Cut the squash from the vine and leave about 3 inches of the stem.   Winter Squash can last in storage anywhere from a month up to 6 months (depending on the variety). 

Typical Shelf Life of Winter Squash:
1-2 Months: Acorn, Delicata and Spaghetti Squash
2-3 Months: Buttercup/Butternut & Pumpkins
5-6 Months: Buttercup and Hubbard

How to harvest Winter Squash properly to last in storage: 
1. Place the unwashed squash in a spot that is warm and sunny for around a week to two weeks.  
(NOTE: Don't do step 1 if you have Acorn Squash- move it to a cool location right away.)
2. Store them in a room that is cool and dry with good air circulation.  (Above 50 degrees F)

Watermelon ready to eat!
We have been amazed at the Sunflowers growing in the beneficial beds in front of our garden.  This is the first year that we have grown Sunflowers and they are incredibly beautiful.  We grew 2 different types: Summertime Mix (more for color and cutting) and Russian Mammoth (for their edible seeds).  See pictures and tips on drying Sunflower seeds below

Sunflower Summertime Mix F1 
(Helianthus Annuus) 
- mixture of colors
- good for mass planting and cutting gardens
-pollen free hybrid collection
-height 4'-5

Summertime Mix- beautiful red/orange color and light yellow flowers
Russian Mammoth Sunflowers 
(Girasol Mammoth Ruso)  
-9'-12' tall with 10'-14' flowers
-easy to grow heirloom
-gigantic single flower heads on stalks
-dry to produce thin-shelled edible seeds

We still can't believe how tall these Sunflowers are!  They are truly Mammoth in size.

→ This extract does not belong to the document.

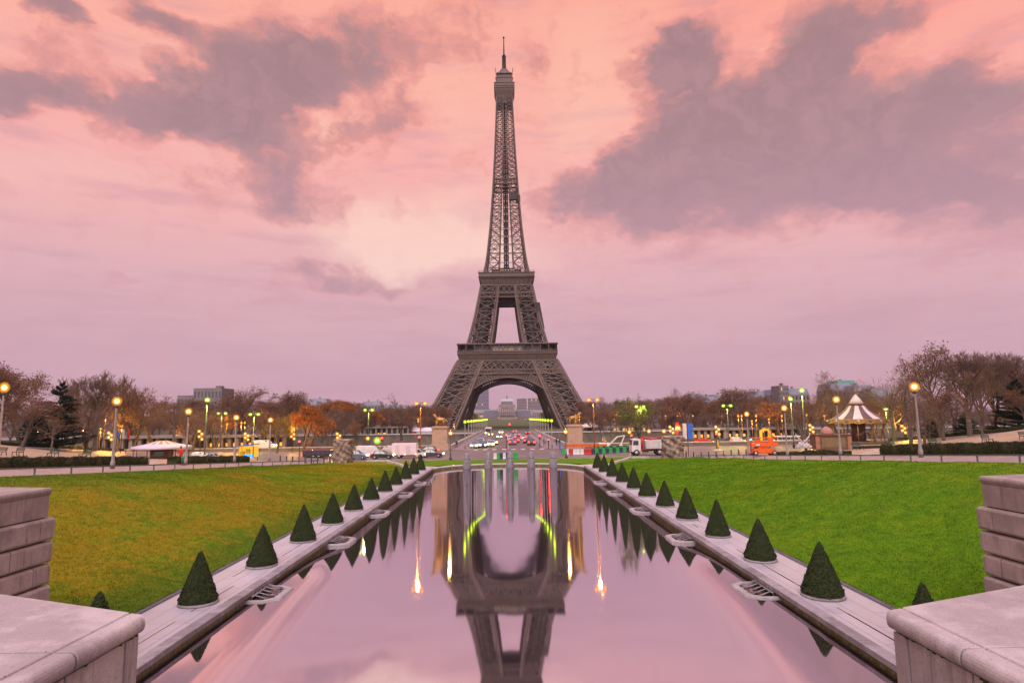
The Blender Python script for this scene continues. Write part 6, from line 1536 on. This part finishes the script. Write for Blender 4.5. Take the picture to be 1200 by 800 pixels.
# ------------------------------------------------------------------ city
def building(name, label, px0, px1, ytop, Y, depth=20., wall=None, roof=None, rows=0, cols=0, roofh=0., lit=.12, base=None, winmat=None, cat='building'):
    A, B_ = at(px0, ytop, Y), at(px1, ytop, Y); W0 = B_.x-A.x; X = (A.x+B_.x)/2; b0 = gz(X, Y)-.5 if base is None else base; H = (A.z+B_.z)/2-b0-roofh
    r = thing(name, label, cat, (X, Y, b0))
    MB().box((0, depth/2, 0), (W0, depth, H)).build('wall', wall or PALEWALL, r)
    if roofh:
        b = MB(); b.box((0, depth/2, H), (W0*1.01, depth*1.02, roofh), 0, 0, .86)
        for k in range(max(1, int(W0/9))): b.box((-W0/2+W0*(k+.5)/max(1, int(W0/9)), depth*.5, H+roofh*.8), (1.2, 2.0, roofh*.6), 0, 1)
        b.build('roof', [roof or ZINC, wall or PALEWALL], r)
    else:
        b = MB(); b.box((0, depth/2, H), (W0*1.005, depth*1.005, .5)); b.box((W0*.2, depth*.5, H+.5), (W0*.18, depth*.3, 1.8)); b.build('parapet', wall or PALEWALL, r)
    wm = {}
    for j in range(rows):
        for i in range(cols):
            mi = 1 if random.random() < lit else 0
            if mi not in wm:
                o = MB().box((0, 0, 0), (W0/cols*.52, .10, H/rows*.55)).build('window', L_WIN if mi else (winmat or GLASSD), r); wm[mi] = o
            else: o = wm[mi].copy(); COL.objects.link(o)
            o.location = (-W0/2+W0*(i+.5)/cols, -.03, H-(H*.92)*(j+.85)/rows)
    return r
# seen through the arch
building('office_tower', 'dark bluish office tower standing alone behind the arch on the left', 556.2, 572.4, 454.5, 2700, 40, TOWERGLASS, None, 8, 12, 0, .03, 0, pm('tower_block_glass', (.06, .065, .10), (.08, .08, .12), 1, .3, 0))
building('office_block', 'squat grey office block right of the domed building', 605.8, 617.2, 467, 2500, 40, MIDWALL, None, 7, 12, 0, .03, 0)
building('office_block', 'wide grey office block at the right inside the arch', 618.8, 638.5, 466.5, 2600, 40, MIDWALL, None, 6, 16, 0, .05, 0)
building('long_facade', 'pale low building range left of the domed building', 547, 584, 480, 1700, 30, PALEWALL, ZINC, 3, 18, 8, .15, 0)
building('long_facade', 'pale low building range right of the domed building', 604, 648, 480, 1700, 30, PALEWALL, ZINC, 3, 18, 8, .15, 0)
building('barrack_wing', 'slate roofed wing adjoining the domed building on the left', 566, 585, 481, 1380, 25, PALEWALL, SLATE, 2, 12, 14, .05, 0)
building('barrack_wing', 'slate roofed wing adjoining the domed building on the right', 603, 623, 481, 1380, 25, PALEWALL, SLATE, 2, 12, 14, .05, 0)
Y = 1350.; X = gx(594.3, Y); P = at(594.3, 470, Y)
r = thing('military_school', 'pale classical building with four sided dome under white sheeting on the axis', 'building', (X, Y, 0)); S_ = Y/FPX
MB().box((0, 12, 0), (19.5*S_, 24, 18.5*S_)).build('wall', PALEWALL, r)
lil = pm('lilac_stone', (.40, .32, .33), (.34, .27, .28), .3, .8, .1)
for i in range(8): MB().lathe([(.9, 5*S_), (.8, 15*S_)], (-8*S_+16*S_*i/7, -1.2, 0), 8).build('column', lil, r)
b = MB(); b.prism([(-6*S_, 15.2*S_), (6*S_, 15.2*S_), (0, 18.2*S_)], -2, -.2, 'y'); b.build('pediment', PALEWALL, r)
for j in range(3):
    for i in range(7): MB().box((-7*S_+14*S_*i/6, -.2, (4+4.2*j)*S_), (.8*S_, .3, 2.4*S_)).build('window', GLASSD, r)
MB().box((0, 12, 18.5*S_), (14.5*S_, 22, 5*S_), 0, 0, .86).build('dome', SLATE, r); MB().box((0, 12, 22.6*S_), (14.5*S_, 20, 2.6*S_)).build('white_sheeting', WHITE, r)
b = MB(); b.tube([(0, 12, 25*S_), (0, 12, 28*S_)], .8, 5); b.ball((0, 12, 28*S_), 1.6, 6); b.build('flagpole', RUST, r)
# skyline blocks
building('apartment_block', 'flat roofed apartment block with dark central panel above the left trees', 227, 260, 455.5, 400, 18, MIDWALL, None, 4, 8, 0, 0)
building('apartment_block', 'low pale block stepped left of the flat roofed apartment block', 208, 232, 464, 405, 18, MIDWALL, None, 3, 6, 0, 0)
sky_l = [(348, 372, 470, 520), (360, 383, 467, 540), (383, 404, 470, 560), (402, 424, 472, 580), (424, 446, 470, 600), (444, 470, 474, 620), (496, 512, 476, 620), (470, 500, 478, 640)]
for i, (a, b_, yt, Y) in enumerate(sky_l):
    building('hillside_house', 'pale apartment house with grey zinc roof on the left skyline, %s from the left' % ORD[i], a, b_, yt, Y, 16, PALEWALL, ZINC, 4, 6, 4, .06)['group'] = 'houses on the left skyline'
sky_r = [(682, 702, 476, 600), (705, 728, 474, 560), (757, 782, 470, 520), (808, 826, 461, 420), (822, 842, 464, 400), (836, 856, 462, 430), (868, 890, 461, 420), (884, 905, 458, 410), (903, 926, 456, 400), (922, 948, 455, 390), (972, 1000, 449, 360), (1000, 1024, 451, 350), (1020, 1044, 455, 340)]
for i, (a, b_, yt, Y) in enumerate(sky_r):
    building('hillside_house', 'pale apartment house with grey roof on the right skyline, %s from the left' % ORD[i], a, b_, yt, Y, 16, PALEWALL if i % 2 else MIDWALL, ZINC, 5, 6, 4, .08)['group'] = 'houses on the right skyline'
building('lit_penthouse', 'flat topped house with yellow lit terrace strip on the right skyline', 913, 924, 452.5, 385, 12, MIDWALL, None, 8, 6, 0, .1)
building('green_roofed_block', 'pale building with green copper roof left of the carousel top', 981, 1003, 445.5, 370, 14, PALEWALL, pm('copper_roof', (.08, .22, .19), (.06, .17, .15), .5, .6, .1), 3, 8, 2.5, .1)
# quay colonnades
def arcade(name, label, px0, px1, ytop, Y, n, lit):
    A, B_ = at(px0, ytop, Y), at(px1, ytop, Y); W0 = B_.x-A.x; X = (A.x+B_.x)/2; b0 = gz(X, Y)-.5; H = A.z-b0
    r = thing(name, label, 'building', (X, Y, b0)); MB().box((0, 5, 0), (W0, 6, H)).build('wall', pm(label[:14], (.07, .055, .048), (.045, .036, .032), .3, .9, .1), r)
    b = MB(); b.box((0, 2, H-.5), (W0*1.01, 4.6, .7)); b.build('cornice', PALEWALL, r)
    for i in range(n+1): b = MB(); b.box((-W0/2+W0*i/n, .9, 0), (.9, .9, H-.5)); b.build('pillar', PALEWALL, r)
    for i in range(n): MB().box((-W0/2+W0*(i+.5)/n, 1.95, .3), (W0/n*.55, .1, H*.30)).build('window', L_WIN if random.random() < lit else GLASSD, r)
    for i in range(n): MB().box((-W0/2+W0*(i+.5)/n, 1.95, H*.45), (W0/n*.5, .1, H*.35)).build('window', GLASSD, r)
    return r
arcade('colonnade_building', 'low colonnade with dark openings behind the right road', 812, 850, 502, 185, 5, .5); arcade('colonnade_building', 'low colonnade with yellow light behind the orange lift', 852, 938, 502, 190, 10, .8)
arcade('colonnade_building', 'low arcade with yellow lit windows behind the left kiosk', 222, 332, 511, 165, 12, .75); arcade('colonnade_building', 'low dark range under the left bare trees', 110, 215, 512, 150, 10, .3)
# yellow floodlit gate at right, string of small lamps (decorated lamp trees)
def deco(label, px, y0, y1, Y):
    P = at(px, y1, Y); b0 = gz(P.x, Y); T = at(px, y0, Y).z; r = thing('lamp_cluster_post', label, 'street lamp', (P.x, Y, b0), 0, 'posts with clusters of yellow lamps')
    MB().tube([(0, 0, 0), (0, 0, T-b0)], .06, 6).build('post', DPOLE, r)
    glow(r, T-b0+.4, 1700, (1, .5, .08))
    for k in range(4):
        b = MB(); b.ball(((-.25, .2, -.2, .25)[k]*Y/100, -.1, T-b0-(T-P.z)*k/3.5), .32*Y/100, 8); gb = b.build('glass', HALO_AMBER, r); b = MB(); b.ball(((-.25, .2, -.2, .25)[k]*Y/100, -.1, T-b0-(T-P.z)*k/3.5), .11*Y/100, 6); b.build('bulb', L_GLOBE, gb)  # each bulb gets a wider emissive ball for its halo
for a in [('post with cluster of yellow lamps left of the rock pillar at left', 397, 508, 516, 112), ('post with cluster of yellow lamps below the orange tree', 343, 506, 515, 125), ('post with cluster of yellow lamps left of the blue kiosk', 289, 508, 516, 130), ('post with cluster of yellow lamps behind the left lamp path', 235, 505, 516, 120), ('post with cluster of yellow lamps behind the second left lamp', 129, 507, 516, 112), ('post with cluster of yellow lamps left of the domed kiosk', 951, 498, 507, 112), ('post with cluster of yellow lamps right of the carousel', 1059, 499, 508, 112), ('post with cluster of yellow lamps beyond the striped bollard', 841, 500, 510, 150), ('post with cluster of yellow lamps behind the dump truck', 787, 500, 508, 130)]: deco(*a)
def fl(label, px, py, Y, col=L_GLOBE, r0=.3):
    P = at(px, py, Y); b0 = -.6 if Y > 285 else gz(P.x, Y); r = thing('quay_lamp', label, 'street lamp', (P.x, Y, b0), 0, 'bright quay lamps'); MB().tube([(0, 0, min(0, P.z-b0-2)), (0, 0, P.z-b0)], .06, 6).build('post', DPOLE, r); gb = MB().ball((0, 0, P.z-b0), r0*1.7, 10).build('globe', HALO_GREEN if col is L_GREEN else HALO_AMBER, r); MB().ball((0, 0, P.z-b0), r0*.6, 8).build('bulb', col, gb); glow(r, P.z-b0, 260, (1, .55, .12)); kids(r)[-1].location.y = .7  # the wide ball is an added halo shell around the bulb
for a in [('bright lamp in front of the quay wall behind the excavator, left of the green tree', 737.5, 506, 126), ('bright lamp in front of the quay wall right of the green tree', 760.5, 505, 126), ('bright lamp above the dump truck', 778, 505, 120), ('bright lamp on top of the right rock pillar view, before the red banner', 795, 501.5, 97), ('bright lamp by the left rock pillar, above the white van', 431, 513.5, 125)]: fl(*a)
fl('pale green lit obelisk lamp in front of the left quay wall', 442, 516, 126, L_GREEN, .5)
# yellow portal
Y = 160; P = at(897, 518, Y); r = thing('floodlit_portal', 'small yellow floodlit portal behind the orange lift', 'gate', (P.x, Y, P.z)); T = at(897, 501, Y).z-P.z
b = MB(); b.box((-1.1, 0, 0), (.6, .6, T*.8)); b.box((1.1, 0, 0), (.6, .6, T*.8)); b.prism([(-1.5, T*.8), (1.5, T*.8), (0, T)], -.3, .3, 'y'); b.build('arch', pm('yellow_stone', (.6, .42, .05), (.5, .34, .04), 1, .8, .1), r); b = MB(); b.ball((-.6, -.5, T*.75), .2, 6); b.ball((.6, -.5, T*.35), .2, 6); b.build('bulb', L_WIN, r)
# white and red marquee on the far quay, low parked boats and tents
Y = 292; P = at(493.5, 506.5, Y); r = thing('marquee', 'white roofed marquee with red end on the far quay left of the tower', 'marquee', (P.x, Y+2, -.6)); w0 = 23/FPX*Y
MB().box((0, 3, 0), (w0, 6, 1.6)).build('wall', LGREY, r); MB().box((-w0/2+1, -.1, 0), (2.4, .2, 1.7)).build('end_panel', REDP, r); b = MB(); b.prism([(-.3, 1.6), (6.3, 1.6), (5.4, 3.4), (.6, 3.4)], -w0/2, w0/2, 'x'); b.build('roof', pm('lilac_white_canvas', (.66, .58, .66), (.58, .5, .6), .5, .6, 0), r)
# pleasure boats at the far quay: long glazed upper deck
for px0, px1, lab, g in ((425, 480, 'long glazed building with pale bays on the far quay', 0),):
    arcade('glazed_hall', lab, 428, 478, 500.5, 292, 8, .15)
building('coach_row', 'long grey coach parked along the far quay right of the white carousel', 705, 760, 500, 293, 3, MIDWALL, None, 1, 16, 0, .3, -.6, None, 'coach')
# ------------------------------------------------------------------ the air
m, t = new_mat('evening_air')
t.n('ShaderNodeOutputMaterial', {1: t.n('ShaderNodeVolumePrincipled', {'Color': (.86, .74, .82, 1), 'Density': .00007, 'Anisotropy': .2})})
b = MB(); b.box((0, 2400, -8.2), (7000, 5600, 345)); tag(b.build('haze', m), 'thin pinkish evening haze over the city', 'haze', None, 'stuff')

Process for drying Sunflowers (indoors):

1. Harvest when wilted &  some yellow petals have fallen off. 
2.  Leave 3 inches of stem when cutting off head of Sunflower. 
3. Secure string around stem of flower. 
4. Hang Sunflowers upside down in warm dry area with good ventilation.
5. Check drying Sunflowers each day & collect seeds which have fallen off. 
(Seeds are dry & ready when the green part of the Sunflower is dark brown & dry).
6. Using your hand rub the top of the flower head & the seeds will come out. 
7. Rinse with cold water and drain.  
8. Allow to air dry for a couple of days on a towel. 
(If desired you can put them on a cookie sheet & toast in oven).
9. Store or eat your Sunflower seeds!

Do not cut off Sunflower heads.  Instead put them in brown paper bags and tie a string around the bottom of the stem to close the bag.  Continue to check each day.  When ready
cut the Sunflower off stalk leaving 10-12" of stem.  Leave paper bag on flower until it is cut off so you don't loose any seeds.  Continue above steps 6 through 9.

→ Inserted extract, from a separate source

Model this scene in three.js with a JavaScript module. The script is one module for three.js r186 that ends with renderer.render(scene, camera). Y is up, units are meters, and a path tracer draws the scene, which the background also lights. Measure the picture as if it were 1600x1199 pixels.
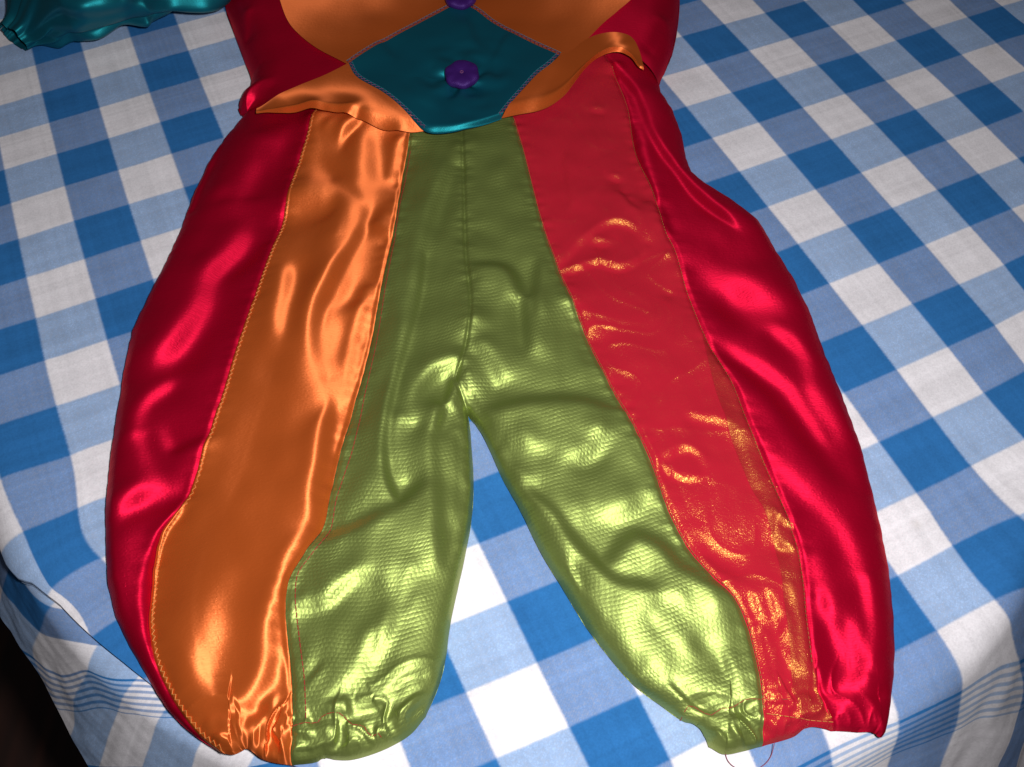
import * as THREE from 'three';
import { mergeGeometries } from 'three/addons/utils/BufferGeometryUtils.js';
import { ImprovedNoise } from 'three/addons/math/ImprovedNoise.js';

// ---------- camera, light, exposure ----------
const TABLE = 0.75;                                        // height of the table top
const scene = new THREE.Scene();
scene.background = new THREE.Color(0.032, 0.030, 0.031);   // the dark room behind the flash
const camera = new THREE.PerspectiveCamera(44.13, 1024 / 767, 0.02, 20);
camera.position.set(0.0168, TABLE + 0.5475, 0.3266);
camera.up.set(-0.0204, 0.5416, -0.8404);
camera.lookAt(0.0168, TABLE + 0.5475 - 0.84054, 0.3266 - 0.54175);
scene.add(camera);
const renderer = new THREE.WebGLRenderer({ antialias: true });
renderer.toneMapping = THREE.LinearToneMapping;
renderer.toneMappingExposure = 1.0;
renderer.shadowMap.enabled = true;
const FLASH = new THREE.Vector3(0.080, TABLE + 0.596, 0.312);   // the flash tube, right of and above the lens
const flash = new THREE.SpotLight(new THREE.Color(1.0, 0.99, 0.985), 1.82, 0, 66 * Math.PI / 180, 0.95, 2);
flash.target.position.set(0.03, TABLE, -0.10); scene.add(flash.target); flash.target.name = 'flash_aim';
flash.position.copy(FLASH); flash.castShadow = true; flash.shadow.radius = 0.9;
flash.name = 'camera_flash';
scene.add(flash);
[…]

Sunflowers hanging in our garage to dry

Sunflower on the end is about ready for us to remove seeds.
Its now August and the vegetables in the garden are slowing down their production.  The weather has been unusually cool during these summer months.  We have really enjoyed being in the garden this spring and summer.  Its going to be hard to transition to fall this year.  Soon it will be time to clean up the garden and plant a cover crop for the winter.  Then in late fall and early winter it will be time to plan again for next year. 

I will miss the Zinnia flower arrangements in my kitchen this fall!